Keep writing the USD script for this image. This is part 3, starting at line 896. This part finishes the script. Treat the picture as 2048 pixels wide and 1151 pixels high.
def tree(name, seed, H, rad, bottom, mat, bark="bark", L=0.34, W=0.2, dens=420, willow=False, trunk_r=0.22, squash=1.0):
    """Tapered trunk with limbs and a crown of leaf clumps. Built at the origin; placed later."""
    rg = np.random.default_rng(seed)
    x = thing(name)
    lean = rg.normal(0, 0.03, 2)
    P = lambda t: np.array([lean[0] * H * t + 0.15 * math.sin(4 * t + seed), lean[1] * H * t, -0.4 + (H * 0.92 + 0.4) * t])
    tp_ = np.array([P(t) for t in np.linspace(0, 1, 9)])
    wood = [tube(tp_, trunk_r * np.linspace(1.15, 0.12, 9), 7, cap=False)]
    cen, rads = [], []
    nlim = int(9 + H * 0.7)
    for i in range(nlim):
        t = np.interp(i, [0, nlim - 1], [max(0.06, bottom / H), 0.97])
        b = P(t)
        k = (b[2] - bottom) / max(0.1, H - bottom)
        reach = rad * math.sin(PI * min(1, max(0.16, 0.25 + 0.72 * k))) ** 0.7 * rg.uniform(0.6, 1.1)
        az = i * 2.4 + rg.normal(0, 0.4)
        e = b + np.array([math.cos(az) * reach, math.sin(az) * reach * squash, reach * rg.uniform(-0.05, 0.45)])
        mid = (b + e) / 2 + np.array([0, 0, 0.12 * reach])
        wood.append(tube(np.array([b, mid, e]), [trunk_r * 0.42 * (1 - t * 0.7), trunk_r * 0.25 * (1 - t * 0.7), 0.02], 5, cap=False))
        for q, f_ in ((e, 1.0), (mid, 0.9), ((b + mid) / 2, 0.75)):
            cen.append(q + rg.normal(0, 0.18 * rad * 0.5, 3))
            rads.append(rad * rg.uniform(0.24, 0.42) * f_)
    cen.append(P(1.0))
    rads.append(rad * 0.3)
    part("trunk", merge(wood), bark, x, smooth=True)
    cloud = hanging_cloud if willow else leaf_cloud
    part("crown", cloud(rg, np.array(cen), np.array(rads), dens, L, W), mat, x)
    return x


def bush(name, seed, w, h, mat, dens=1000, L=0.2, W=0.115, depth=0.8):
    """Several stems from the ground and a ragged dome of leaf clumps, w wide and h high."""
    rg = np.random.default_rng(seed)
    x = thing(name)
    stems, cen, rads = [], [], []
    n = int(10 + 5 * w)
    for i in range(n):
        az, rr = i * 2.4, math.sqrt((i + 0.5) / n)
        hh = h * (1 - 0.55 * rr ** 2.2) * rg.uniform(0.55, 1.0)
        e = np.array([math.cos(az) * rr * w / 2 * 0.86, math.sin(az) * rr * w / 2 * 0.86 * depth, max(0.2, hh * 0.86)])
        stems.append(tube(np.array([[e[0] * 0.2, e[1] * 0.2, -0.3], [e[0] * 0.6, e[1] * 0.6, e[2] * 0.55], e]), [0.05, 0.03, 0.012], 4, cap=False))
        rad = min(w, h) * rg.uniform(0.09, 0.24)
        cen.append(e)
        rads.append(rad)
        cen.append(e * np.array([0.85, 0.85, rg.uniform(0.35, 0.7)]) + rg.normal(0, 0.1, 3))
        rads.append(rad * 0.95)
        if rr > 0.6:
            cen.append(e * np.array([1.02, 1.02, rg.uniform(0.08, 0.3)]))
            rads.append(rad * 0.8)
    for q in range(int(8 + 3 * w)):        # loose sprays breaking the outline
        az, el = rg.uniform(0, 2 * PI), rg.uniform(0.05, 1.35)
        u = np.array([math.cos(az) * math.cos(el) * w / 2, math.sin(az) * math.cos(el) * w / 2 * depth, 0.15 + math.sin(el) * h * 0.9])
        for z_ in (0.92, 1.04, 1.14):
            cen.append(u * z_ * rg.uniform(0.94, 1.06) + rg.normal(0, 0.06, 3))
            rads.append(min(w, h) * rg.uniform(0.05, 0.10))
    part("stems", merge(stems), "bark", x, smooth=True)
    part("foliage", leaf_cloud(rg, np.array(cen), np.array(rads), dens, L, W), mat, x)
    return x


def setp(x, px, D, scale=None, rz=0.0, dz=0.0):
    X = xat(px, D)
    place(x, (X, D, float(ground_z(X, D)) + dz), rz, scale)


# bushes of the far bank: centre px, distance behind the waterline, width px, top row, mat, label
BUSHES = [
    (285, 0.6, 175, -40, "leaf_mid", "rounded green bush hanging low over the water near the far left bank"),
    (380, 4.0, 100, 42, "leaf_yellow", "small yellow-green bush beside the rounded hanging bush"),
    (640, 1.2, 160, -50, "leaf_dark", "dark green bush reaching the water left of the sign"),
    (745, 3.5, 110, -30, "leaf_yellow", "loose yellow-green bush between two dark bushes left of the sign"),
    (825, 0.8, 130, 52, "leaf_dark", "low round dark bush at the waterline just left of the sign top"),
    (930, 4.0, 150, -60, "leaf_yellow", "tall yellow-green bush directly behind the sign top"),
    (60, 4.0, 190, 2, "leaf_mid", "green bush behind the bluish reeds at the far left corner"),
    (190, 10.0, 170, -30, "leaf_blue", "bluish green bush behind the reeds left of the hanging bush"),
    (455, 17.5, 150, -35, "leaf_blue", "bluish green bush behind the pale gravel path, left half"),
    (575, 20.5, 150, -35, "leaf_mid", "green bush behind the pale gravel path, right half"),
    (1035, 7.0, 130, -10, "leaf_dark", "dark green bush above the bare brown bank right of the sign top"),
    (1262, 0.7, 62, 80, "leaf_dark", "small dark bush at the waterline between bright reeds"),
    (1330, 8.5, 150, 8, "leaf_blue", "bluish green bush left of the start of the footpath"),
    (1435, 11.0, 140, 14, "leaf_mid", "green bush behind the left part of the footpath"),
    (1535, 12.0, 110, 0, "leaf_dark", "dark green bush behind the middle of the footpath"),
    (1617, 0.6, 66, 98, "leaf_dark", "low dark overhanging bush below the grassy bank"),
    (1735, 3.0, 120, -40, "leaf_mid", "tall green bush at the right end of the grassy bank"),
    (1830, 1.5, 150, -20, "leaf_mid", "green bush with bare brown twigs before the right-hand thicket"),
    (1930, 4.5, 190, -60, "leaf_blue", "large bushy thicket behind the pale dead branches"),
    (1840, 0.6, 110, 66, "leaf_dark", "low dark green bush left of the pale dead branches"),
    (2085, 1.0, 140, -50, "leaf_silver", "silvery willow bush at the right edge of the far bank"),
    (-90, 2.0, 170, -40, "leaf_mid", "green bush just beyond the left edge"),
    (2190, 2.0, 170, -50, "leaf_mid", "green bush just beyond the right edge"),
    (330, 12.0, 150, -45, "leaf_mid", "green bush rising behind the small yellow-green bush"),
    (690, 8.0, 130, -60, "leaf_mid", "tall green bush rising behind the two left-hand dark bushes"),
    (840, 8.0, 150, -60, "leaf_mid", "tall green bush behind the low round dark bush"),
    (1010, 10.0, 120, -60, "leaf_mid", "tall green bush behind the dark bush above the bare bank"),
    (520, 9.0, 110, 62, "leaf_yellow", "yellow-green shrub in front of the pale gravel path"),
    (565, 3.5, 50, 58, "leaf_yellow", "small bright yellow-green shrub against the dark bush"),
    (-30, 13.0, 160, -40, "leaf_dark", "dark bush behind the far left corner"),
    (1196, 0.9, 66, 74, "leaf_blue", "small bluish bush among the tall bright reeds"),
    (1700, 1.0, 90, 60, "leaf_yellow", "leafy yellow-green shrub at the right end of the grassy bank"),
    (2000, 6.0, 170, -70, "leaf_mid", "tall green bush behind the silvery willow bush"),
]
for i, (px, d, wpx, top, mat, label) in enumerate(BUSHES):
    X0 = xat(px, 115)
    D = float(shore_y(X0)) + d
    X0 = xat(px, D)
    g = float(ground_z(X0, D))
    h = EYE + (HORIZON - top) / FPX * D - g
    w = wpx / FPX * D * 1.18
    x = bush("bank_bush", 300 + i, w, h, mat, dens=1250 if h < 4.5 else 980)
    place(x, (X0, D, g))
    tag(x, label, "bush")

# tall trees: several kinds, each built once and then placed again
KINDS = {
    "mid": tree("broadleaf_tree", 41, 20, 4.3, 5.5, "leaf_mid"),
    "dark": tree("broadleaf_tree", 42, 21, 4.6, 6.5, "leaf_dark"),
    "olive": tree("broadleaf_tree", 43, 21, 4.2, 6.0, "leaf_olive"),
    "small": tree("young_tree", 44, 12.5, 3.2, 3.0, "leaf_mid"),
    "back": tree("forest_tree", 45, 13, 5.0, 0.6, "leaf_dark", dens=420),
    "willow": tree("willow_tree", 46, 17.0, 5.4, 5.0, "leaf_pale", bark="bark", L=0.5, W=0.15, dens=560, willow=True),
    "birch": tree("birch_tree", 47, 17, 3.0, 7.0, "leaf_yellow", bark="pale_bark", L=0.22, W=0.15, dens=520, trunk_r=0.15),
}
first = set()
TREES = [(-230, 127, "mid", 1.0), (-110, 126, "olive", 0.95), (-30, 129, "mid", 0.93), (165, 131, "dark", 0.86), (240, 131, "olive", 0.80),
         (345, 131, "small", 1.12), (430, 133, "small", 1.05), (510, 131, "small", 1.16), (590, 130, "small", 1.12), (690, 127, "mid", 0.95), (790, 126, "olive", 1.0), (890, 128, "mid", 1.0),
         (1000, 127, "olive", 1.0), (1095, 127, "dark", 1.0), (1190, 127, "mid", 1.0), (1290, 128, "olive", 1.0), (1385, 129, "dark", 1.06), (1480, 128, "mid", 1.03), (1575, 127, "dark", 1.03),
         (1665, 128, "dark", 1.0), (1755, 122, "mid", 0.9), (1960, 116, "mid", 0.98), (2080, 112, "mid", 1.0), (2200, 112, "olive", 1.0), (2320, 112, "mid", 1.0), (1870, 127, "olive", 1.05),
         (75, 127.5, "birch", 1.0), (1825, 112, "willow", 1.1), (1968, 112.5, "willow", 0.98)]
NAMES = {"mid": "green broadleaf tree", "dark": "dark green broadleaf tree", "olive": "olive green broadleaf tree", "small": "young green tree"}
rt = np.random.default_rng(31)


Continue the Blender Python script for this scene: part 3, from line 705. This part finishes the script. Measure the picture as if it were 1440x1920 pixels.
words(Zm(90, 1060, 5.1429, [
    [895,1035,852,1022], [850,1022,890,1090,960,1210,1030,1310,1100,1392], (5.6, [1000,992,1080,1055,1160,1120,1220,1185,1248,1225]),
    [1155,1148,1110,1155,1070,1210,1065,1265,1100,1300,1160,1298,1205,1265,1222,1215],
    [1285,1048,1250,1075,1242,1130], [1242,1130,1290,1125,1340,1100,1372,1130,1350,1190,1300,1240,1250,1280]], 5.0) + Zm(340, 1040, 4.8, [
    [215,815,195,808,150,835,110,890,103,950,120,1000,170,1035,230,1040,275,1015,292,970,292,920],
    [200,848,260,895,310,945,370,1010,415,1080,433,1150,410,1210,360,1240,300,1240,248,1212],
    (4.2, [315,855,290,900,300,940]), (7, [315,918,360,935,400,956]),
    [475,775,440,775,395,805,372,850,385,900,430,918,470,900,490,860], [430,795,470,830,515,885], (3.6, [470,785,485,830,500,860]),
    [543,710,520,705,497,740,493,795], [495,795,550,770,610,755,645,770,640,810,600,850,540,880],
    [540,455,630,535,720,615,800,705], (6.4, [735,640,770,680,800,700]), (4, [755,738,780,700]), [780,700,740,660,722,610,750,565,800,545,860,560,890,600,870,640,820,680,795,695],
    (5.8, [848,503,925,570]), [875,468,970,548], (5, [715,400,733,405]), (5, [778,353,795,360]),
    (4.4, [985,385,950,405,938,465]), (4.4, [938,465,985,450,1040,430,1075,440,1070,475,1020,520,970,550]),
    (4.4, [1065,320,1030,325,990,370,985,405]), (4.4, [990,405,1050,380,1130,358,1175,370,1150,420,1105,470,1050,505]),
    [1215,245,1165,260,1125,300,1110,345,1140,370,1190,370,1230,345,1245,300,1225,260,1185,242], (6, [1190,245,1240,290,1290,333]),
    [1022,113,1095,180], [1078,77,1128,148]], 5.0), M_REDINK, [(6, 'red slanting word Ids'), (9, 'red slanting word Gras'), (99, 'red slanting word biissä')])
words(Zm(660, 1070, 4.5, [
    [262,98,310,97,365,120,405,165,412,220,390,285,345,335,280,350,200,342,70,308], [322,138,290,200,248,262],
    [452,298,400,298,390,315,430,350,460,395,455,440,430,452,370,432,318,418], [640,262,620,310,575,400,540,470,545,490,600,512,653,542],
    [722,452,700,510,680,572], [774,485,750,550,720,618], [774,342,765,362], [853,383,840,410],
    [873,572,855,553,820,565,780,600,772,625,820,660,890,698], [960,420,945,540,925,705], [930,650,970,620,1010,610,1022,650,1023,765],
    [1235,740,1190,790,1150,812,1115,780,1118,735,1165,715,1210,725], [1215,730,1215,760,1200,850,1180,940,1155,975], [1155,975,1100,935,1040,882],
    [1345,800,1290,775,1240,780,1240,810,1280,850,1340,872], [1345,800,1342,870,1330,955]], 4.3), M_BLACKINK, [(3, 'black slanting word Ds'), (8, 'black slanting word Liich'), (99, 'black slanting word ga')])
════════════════
▶ Problem to work on
Search the records for the word "from" and copy every line where it occurs.

▶ Solution below
    """Several stems from the ground and a ragged dome of leaf clumps, w wide and h high."""
Continue the Blender Python script for this scene: part 3, from line 705. This part finishes the script. Measure the picture as if it were 1440x1920 pixels.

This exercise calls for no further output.